A Brief List Of Everyone Who Died by Jacob Marx Rice, Finborough Theatre, 20 May 2023

Janie loved this piece. In truth, I found it a little mawkish.

The short scenes only occasionally allowed enough space for the emotional impact to flourish.

Lights out theatre?

To be fair, the piece did “exactly what it says on the tin”, in terms of cataloguing the deaths that enter the orbit of one character, Graciela, throughout her life.

Being The Finborough, of course it was all very well acted and extremely well produced, within the limitations of one of the most pint-sized theatres above a pub anywhere.

Let us not forget that The Finborough won “Pub Theatre of the Year 2022” despite there not being an actual pub below then or indeed now.

All the cast were very good, but Vivia Font stood out in the lead role, morphing from tantrum-ready nipper to accepting oldster via all the stages of life in between.

Here is a link to the rubric about the play/production. If that link ever goes awry, try this link instead.

Reasonably well received, this piece.
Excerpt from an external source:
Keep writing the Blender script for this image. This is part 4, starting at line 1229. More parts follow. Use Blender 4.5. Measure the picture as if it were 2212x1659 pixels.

Click here for reviews.

There was a Q&A with the playwright and cast afterwards, but we didn’t stay for it, hungry for a Persian meal that we would not be able to procure after the Q&A.

On exit, we ran into one of my real tennis friends, Tony Joyce, and his good lady. I thought this was quite a coincidence, especially as they are not regular Finborough-istas – indeed they were trying the place for the first time. Tony agreed, not least because, as he said:

…we two couples made up nearly a quarter of the audience.

Slight exaggeration that – I think the place has room for 40 or so people each performance, but still.